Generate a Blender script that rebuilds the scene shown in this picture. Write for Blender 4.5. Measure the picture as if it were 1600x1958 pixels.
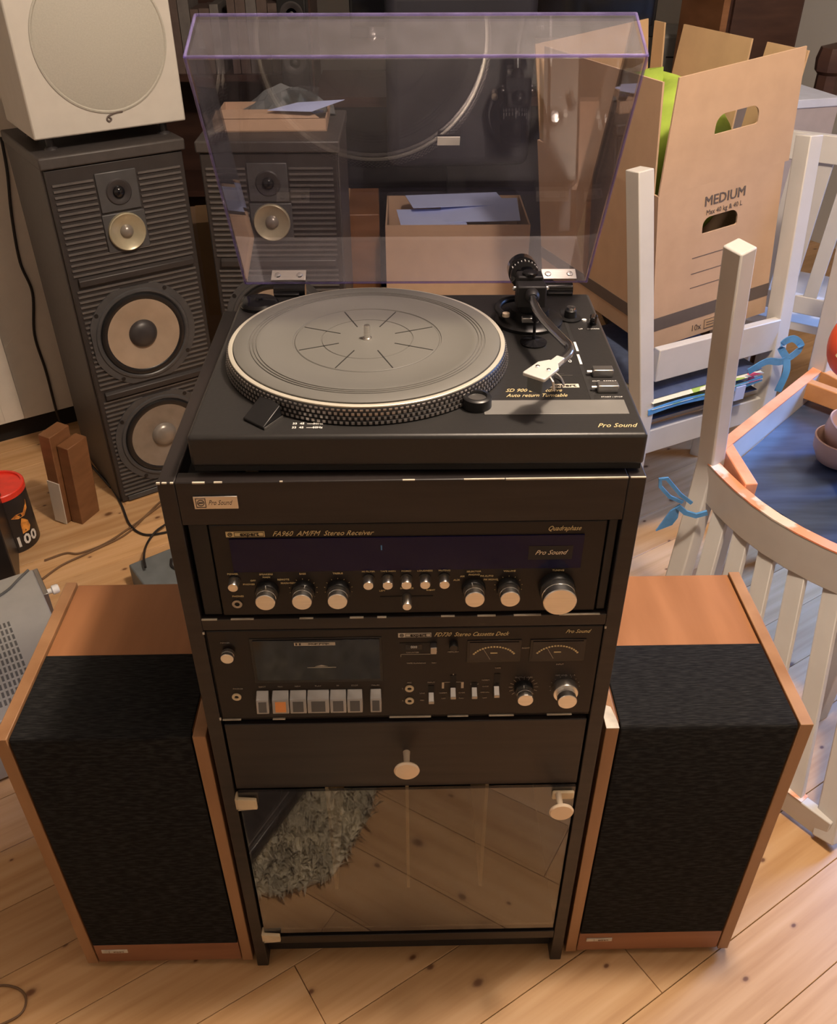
import bpy, bmesh, math, random
from mathutils import Vector, Matrix
from math import sin, cos, pi, radians
random.seed(7)
for o in list(bpy.data.objects): bpy.data.objects.remove(o, do_unlink=True)
S = bpy.context.scene
COL = S.collection

# ---------------------------------------------------------------- camera, world, light, exposure
cd = bpy.data.cameras.new('camera'); cam = bpy.data.objects.new('camera', cd); COL.objects.link(cam); S.camera = cam
YAW, PITCH, ROLL, FPX = 0.0191, 0.6249, -0.0018, 1693.8
fw = Vector((sin(YAW)*cos(PITCH), cos(YAW)*cos(PITCH), -sin(PITCH)))
rt = Vector((cos(YAW), -sin(YAW), 0)); up = rt.cross(fw)
rt2 = rt*cos(ROLL)+up*sin(ROLL); up2 = up*cos(ROLL)-rt*sin(ROLL)
M = Matrix((rt2, up2, -fw)).transposed().to_4x4(); M.translation = Vector((0.0017, -0.7207, 1.4002)); cam.matrix_world = M
cd.sensor_fit = 'VERTICAL'; cd.sensor_height = 24; cd.lens = 24*FPX/1958; cd.clip_start = 0.02; cd.clip_end = 50

W = bpy.data.worlds.new('world'); S.world = W; W.use_nodes = True
W.node_tree.nodes['Background'].inputs[0].default_value = (0.9, 0.92, 1, 1)
W.node_tree.nodes['Background'].inputs[1].default_value = 0.07

def light(name, kind, loc, energy, color, size=0.1, size_y=None, target=None):
    l = bpy.data.lights.new(name, kind); l.energy = energy; l.color = color
    if kind == 'AREA':
        l.shape = 'RECTANGLE' if size_y else 'DISK'; l.size = size
        if size_y: l.size_y = size_y
    else: l.shadow_soft_size = size
    o = bpy.data.objects.new(name, l); COL.objects.link(o); o.location = loc
    if target is not None: o.rotation_euler = (Vector(target)-Vector(loc)).to_track_quat('-Z', 'Y').to_euler()
    return o
light('ceiling_lamp', 'POINT', (0.50, 0.12, 2.28), 92, (1.0, 0.80, 0.62), 0.075)
light('cool_side_light', 'AREA', (2.1, 1.3, 1.15), 13, (0.20, 0.42, 1.0), 0.55, 0.7, (1.0, 0.65, 0.0)).data.spread = 1.5  # unseen blue source at the right, added for the blue floor patch
light('front_fill', 'POINT', (-1.2, -1.5, 2.2), 3, (1.0, 0.80, 0.62), 0.15)  # added weak fill for the front faces, no actual lamp there
S.view_settings.view_transform = 'Standard'; S.view_settings.look = 'None'; S.view_settings.gamma = 1
S.view_settings.use_curve_mapping = False; S.view_settings.exposure = 0.35

# ---------------------------------------------------------------- materials
def new_mat(name):
    m = bpy.data.materials.new(name); m.use_nodes = True
    n = m.node_tree.nodes; return m, n, m.node_tree.links, n['Principled BSDF']
def noise(n, l, scale=(1, 1, 1), sc=8, detail=4, rnd=False, coord='Object'):
    tc = n.new('ShaderNodeTexCoord'); mp = n.new('ShaderNodeMapping'); mp.inputs['Scale'].default_value = scale
    if rnd:
        oi = n.new('ShaderNodeObjectInfo'); mu = n.new('ShaderNodeVectorMath'); mu.operation = 'SCALE'
        cb = n.new('ShaderNodeCombineXYZ')
        for i in range(3): l.new(oi.outputs['Random'], cb.inputs[i])
        l.new(cb.outputs[0], mu.inputs[0]); mu.inputs['Scale'].default_value = 37.0
        ad = n.new('ShaderNodeVectorMath'); l.new(tc.outputs[coord], ad.inputs[0]); l.new(mu.outputs[0], ad.inputs[1])
        l.new(ad.outputs[0], mp.inputs[0])
    else: l.new(tc.outputs[coord], mp.inputs[0])
    t = n.new('ShaderNodeTexNoise'); t.inputs['Scale'].default_value = sc; t.inputs['Detail'].default_value = detail
    l.new(mp.outputs[0], t.inputs['Vector']); return t, mp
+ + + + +
**Instructions for the task**
Restate only the lines running from the start of the material above through the line containing "COL = S.collection", ends included. No pictures.

**Task output**
Generate a Blender script that rebuilds the scene shown in this picture. Write for Blender 4.5. Measure the picture as if it were 1600x1958 pixels.
import bpy, bmesh, math, random
from mathutils import Vector, Matrix
from math import sin, cos, pi, radians
random.seed(7)
for o in list(bpy.data.objects): bpy.data.objects.remove(o, do_unlink=True)
S = bpy.context.scene
COL = S.collection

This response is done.